In his youth Sir Joseph Ward had seen some service in the employ of the Railways Department, and throughout his political career he dealt with the affairs of the State lines with inside knowledge. Mr. R. A. Loughnan, in his excellent biography of Sir Joseph, wrote of him as Minister that, “he plunged into the intricacies of railway affairs with a brave heart and a clear head. So doing he kept both eyes open—fixing one on the travelling and trading public, without losing sight of the weight carried on the railway account by the taxpayers, and the other on the personnel he relied on for efficient and cheerful working of the railway system.” He did not want the railways to pay all charges, recognising that the development brought by railways required time for the return of profits. At the same time he held that the lines must pay something more than their expenses, some fair margin of profit. Roughly speaking, he arranged for a profit of about 3 per cent., leaving the balance of the overhead charges to be paid from the Consolidated Fund. He took up the burden of the system soon after the Railway Commissioners had laid it down, pursuant on the new policy of direct Ministerial control, a policy which, as Mr. Loughnan summed it up, gave good results. Certainly the Ward regime was greatly satisfactory both to users of the lines and to the staff of all classes. Sir Joseph introduced the legislation establishing the Railways Superannuation Fund in 1903; it is one of the numerous measures for the public betterment that stand to his credit.

The Manawatu Railway.

In the process of the extinction of private companies’ rights over the country's railways, the final act was the purchase of the Manawatu Railway section from the company which had built and operated it. When the Purchase Bill went through Parliament in 1908, after long negotiations, many tributes were paid to Sir Joseph Ward's skilful handling of a difficult matter. The bargain was fair to the owners of the line, and satisfactory in the interests of the colony.
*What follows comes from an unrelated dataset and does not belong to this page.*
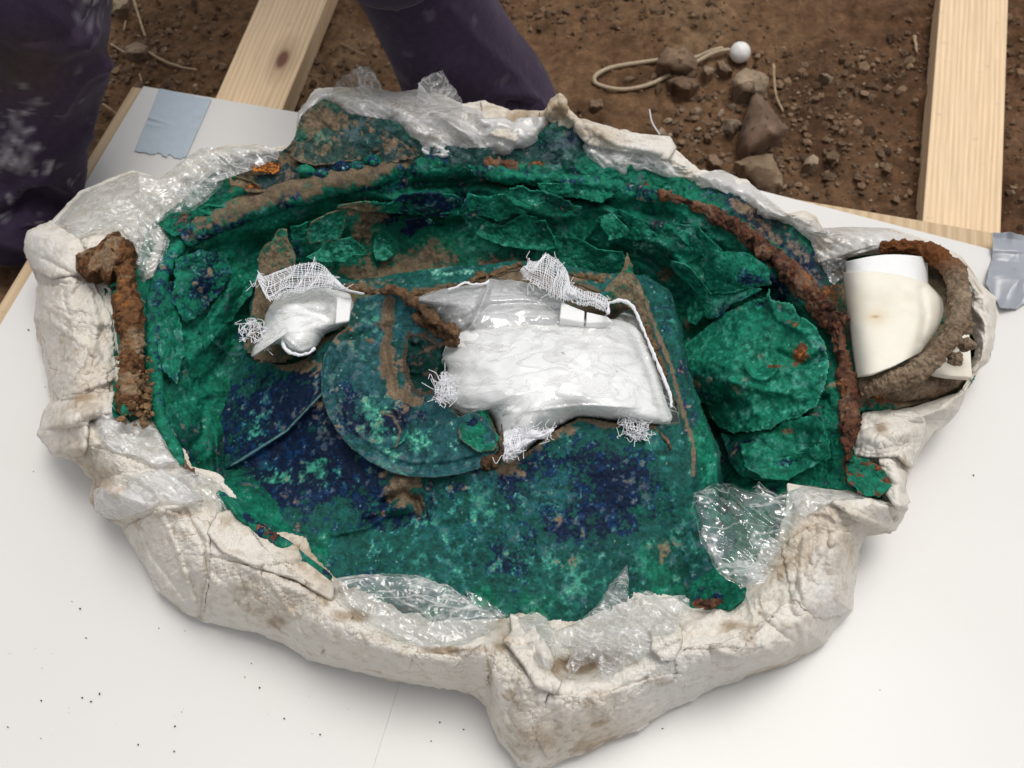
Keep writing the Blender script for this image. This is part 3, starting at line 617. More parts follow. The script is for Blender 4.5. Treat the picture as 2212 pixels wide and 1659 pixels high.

(Rly Publicity photo.) An historic gathering: Sir Joseph Ward (centre) on the occasion of driving the last spike of the North Island Main Trunk Railway, 1908.

(Rly Publicity photo.)
An historic gathering: Sir Joseph Ward (centre) on the occasion of driving the last spike of the North Island Main Trunk Railway, 1908.

The Country's Finances.

In many another department of State enterprise Sir Joseph Ward took a vigorous hand. Pensions, trade tariffs, the public health, the country's defences, financial reforms, all were dealt with successfully. The Premier's consummately skilful handling of the nation's finance is a matter of history which is discussed with knowledge and approbation in Mr. Loughnan's biography. Indeed, Ward's complete command of all the mazes and intricacies of high finance has never been equalled in the story of the colony, not even by Sir Julius Vogel. Both men were described as “financial wizards,” both were execrated by critics and worshipped by those who admired bold and courageous tactics.

Ward, the War Finance Minister, had an infinitely more trying and responsible part than Vogel, the pioneer of development. To quote Mr. Loughnan again, in describing the financial operations in the great national emergency of war, the country pays tribute to the sagacity and courage of the Finance Minister who got the enormous sum of 55 millions from the New Zealand money markets. “As Finance Minister, Sir Joseph got his money and saved the honour of New Zealand as a dependable unit of the Empire.”